## Problem statement
Give the data below again exactly as written, without its pictures.

## Provided data

** start **

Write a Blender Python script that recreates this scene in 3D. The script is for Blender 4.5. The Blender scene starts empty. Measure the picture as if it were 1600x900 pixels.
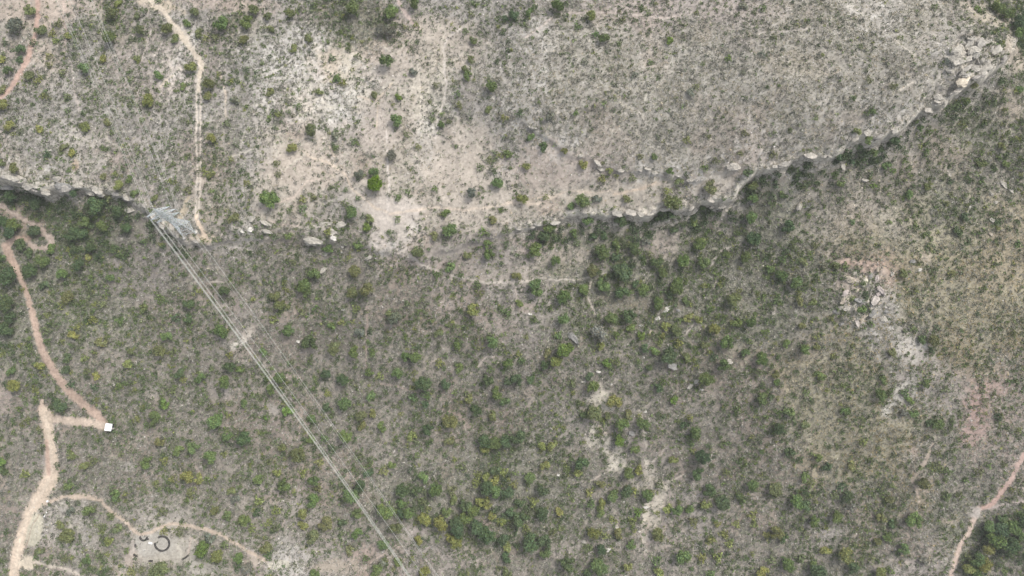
import bpy, math, random
import numpy as np
R = math.radians
random.seed(7)
rng = np.random.default_rng(7)
scene = bpy.context.scene

# ------------------------------------------------------------------ camera, sky, sun, exposure
CAM_H, TILT, FPX = 300.0, 11.6, 1066.7
cam_d = bpy.data.cameras.new('camera')
cam_d.sensor_width = 36.0
cam_d.lens = 24.0
cam_d.clip_start = 1.0
cam_d.clip_end = 12000.0
cam = bpy.data.objects.new('camera', cam_d)
scene.collection.objects.link(cam)
cam.location = (0, 0, CAM_H)
cam.rotation_euler = (R(TILT), 0, 0)
scene.camera = cam

SUN_EL, SUN_AZ = 57.0, 52.0      # azimuth clockwise from +Y: the light comes from the upper right of the picture
world = bpy.data.worlds.new('World')
scene.world = world
world.use_nodes = True
nt = world.node_tree
nt.nodes.clear()
sky = nt.nodes.new('ShaderNodeTexSky')
sky.sky_type = 'NISHITA'
sky.sun_disc = False
sky.sun_elevation = R(SUN_EL)
sky.sun_rotation = R(SUN_AZ)
sky.air_density = 1.0
sky.dust_density = 4.0
sky.ozone_density = 0.5
bg = nt.nodes.new('ShaderNodeBackground')
bg.inputs['Strength'].default_value = 0.15
out = nt.nodes.new('ShaderNodeOutputWorld')
hs = nt.nodes.new('ShaderNodeHueSaturation')          # thin cloud cover takes most of the blue out of the sky light
hs.inputs['Saturation'].default_value = 0.4
nt.links.new(sky.outputs[0], hs.inputs['Color'])
nt.links.new(hs.outputs[0], bg.inputs[0])
nt.links.new(bg.outputs[0], out.inputs[0])

sun_d = bpy.data.lights.new('sun', 'SUN')
sun_d.energy = 1.45
sun_d.angle = R(16)
sun_d.color = (1.0, 0.955, 0.90)
sun = bpy.data.objects.new('sun', sun_d)
scene.collection.objects.link(sun)
sun.rotation_euler = (R(90 - SUN_EL), 0, R(180 - SUN_AZ))
sun.location = (0, 0, 200)

scene.view_settings.view_transform = 'Standard'
scene.view_settings.look = 'None'
scene.view_settings.gamma = 1.0
scene.view_settings.exposure = 0.62
scene.render.film_transparent = False

# ------------------------------------------------------------------ noise and survey helpers
_LAT = [rng.random((256, 256)).astype(np.float32) for _ in range(8)]
def vnoise(x, y, s, k=0):
    g = _LAT[k % 8]
    x = np.asarray(x) / s + 17.3 * k; y = np.asarray(y) / s + 31.7 * k
    xi = np.floor(x).astype(np.int64); yi = np.floor(y).astype(np.int64)
    fx = x - xi; fy = y - yi
    fx = fx * fx * (3 - 2 * fx); fy = fy * fy * (3 - 2 * fy)
    a = g[xi % 256, yi % 256]; b = g[(xi + 1) % 256, yi % 256]
    c = g[xi % 256, (yi + 1) % 256]; d = g[(xi + 1) % 256, (yi + 1) % 256]
    return (a * (1 - fx) + b * fx) * (1 - fy) + (c * (1 - fx) + d * fx) * fy
def fbm(x, y, s, k=0, o=4):
    t = 0; a = 1.0; n = 0
    for i in range(o):
        t = t + a * vnoise(x, y, s / 2 ** i, k + i); n += a; a *= 0.55
    return t / n
def sm(x, a, b):
    t = np.clip((x - a) / (b - a), 0, 1)
    return t * t * (3 - 2 * t)

ct, st = math.cos(R(TILT)), math.sin(R(TILT))
def ray(u, v):
    a = (np.asarray(u, float) - 800) / FPX; b = (450 - np.asarray(v, float)) / FPX
    return np.stack([a, b * ct + st, b * st - ct], -1)
def at_height(u, v, z):
    d = ray(u, v); s = (np.asarray(z, float) - CAM_H) / d[..., 2]
    return np.stack([d[..., 0] * s, d[..., 1] * s, np.broadcast_to(z, s.shape)], -1)
def survey(x, y, z):
    dx, dy, dz = x, y, z - CAM_H
    depth = dy * st - dz * ct
    return 800 + FPX * dx / depth, 450 - FPX * (dy * ct + dz * st) / depth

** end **

## Task solution
Write a Blender Python script that recreates this scene in 3D. The script is for Blender 4.5. The Blender scene starts empty. Measure the picture as if it were 1600x900 pixels.
import bpy, math, random
import numpy as np
R = math.radians
random.seed(7)
rng = np.random.default_rng(7)
scene = bpy.context.scene

# ------------------------------------------------------------------ camera, sky, sun, exposure
CAM_H, TILT, FPX = 300.0, 11.6, 1066.7
cam_d = bpy.data.cameras.new('camera')
cam_d.sensor_width = 36.0
cam_d.lens = 24.0
cam_d.clip_start = 1.0
cam_d.clip_end = 12000.0
cam = bpy.data.objects.new('camera', cam_d)
scene.collection.objects.link(cam)
cam.location = (0, 0, CAM_H)
cam.rotation_euler = (R(TILT), 0, 0)
scene.camera = cam

SUN_EL, SUN_AZ = 57.0, 52.0      # azimuth clockwise from +Y: the light comes from the upper right of the picture
world = bpy.data.worlds.new('World')
scene.world = world
world.use_nodes = True
nt = world.node_tree
nt.nodes.clear()
sky = nt.nodes.new('ShaderNodeTexSky')
sky.sky_type = 'NISHITA'
sky.sun_disc = False
sky.sun_elevation = R(SUN_EL)
sky.sun_rotation = R(SUN_AZ)
sky.air_density = 1.0
sky.dust_density = 4.0
sky.ozone_density = 0.5
bg = nt.nodes.new('ShaderNodeBackground')
bg.inputs['Strength'].default_value = 0.15
out = nt.nodes.new('ShaderNodeOutputWorld')
hs = nt.nodes.new('ShaderNodeHueSaturation')          # thin cloud cover takes most of the blue out of the sky light
hs.inputs['Saturation'].default_value = 0.4
nt.links.new(sky.outputs[0], hs.inputs['Color'])
nt.links.new(hs.outputs[0], bg.inputs[0])
nt.links.new(bg.outputs[0], out.inputs[0])

sun_d = bpy.data.lights.new('sun', 'SUN')
sun_d.energy = 1.45
sun_d.angle = R(16)
sun_d.color = (1.0, 0.955, 0.90)
sun = bpy.data.objects.new('sun', sun_d)
scene.collection.objects.link(sun)
sun.rotation_euler = (R(90 - SUN_EL), 0, R(180 - SUN_AZ))
sun.location = (0, 0, 200)

scene.view_settings.view_transform = 'Standard'
scene.view_settings.look = 'None'
scene.view_settings.gamma = 1.0
scene.view_settings.exposure = 0.62
scene.render.film_transparent = False

# ------------------------------------------------------------------ noise and survey helpers
_LAT = [rng.random((256, 256)).astype(np.float32) for _ in range(8)]
def vnoise(x, y, s, k=0):
    g = _LAT[k % 8]
    x = np.asarray(x) / s + 17.3 * k; y = np.asarray(y) / s + 31.7 * k
    xi = np.floor(x).astype(np.int64); yi = np.floor(y).astype(np.int64)
    fx = x - xi; fy = y - yi
    fx = fx * fx * (3 - 2 * fx); fy = fy * fy * (3 - 2 * fy)
    a = g[xi % 256, yi % 256]; b = g[(xi + 1) % 256, yi % 256]
    c = g[xi % 256, (yi + 1) % 256]; d = g[(xi + 1) % 256, (yi + 1) % 256]
    return (a * (1 - fx) + b * fx) * (1 - fy) + (c * (1 - fx) + d * fx) * fy
def fbm(x, y, s, k=0, o=4):
    t = 0; a = 1.0; n = 0
    for i in range(o):
        t = t + a * vnoise(x, y, s / 2 ** i, k + i); n += a; a *= 0.55
    return t / n
def sm(x, a, b):
    t = np.clip((x - a) / (b - a), 0, 1)
    return t * t * (3 - 2 * t)

ct, st = math.cos(R(TILT)), math.sin(R(TILT))
def ray(u, v):
    a = (np.asarray(u, float) - 800) / FPX; b = (450 - np.asarray(v, float)) / FPX
    return np.stack([a, b * ct + st, b * st - ct], -1)
def at_height(u, v, z):
    d = ray(u, v); s = (np.asarray(z, float) - CAM_H) / d[..., 2]
    return np.stack([d[..., 0] * s, d[..., 1] * s, np.broadcast_to(z, s.shape)], -1)
def survey(x, y, z):
    dx, dy, dz = x, y, z - CAM_H
    depth = dy * st - dz * ct
    return 800 + FPX * dx / depth, 450 - FPX * (dy * ct + dz * st) / depth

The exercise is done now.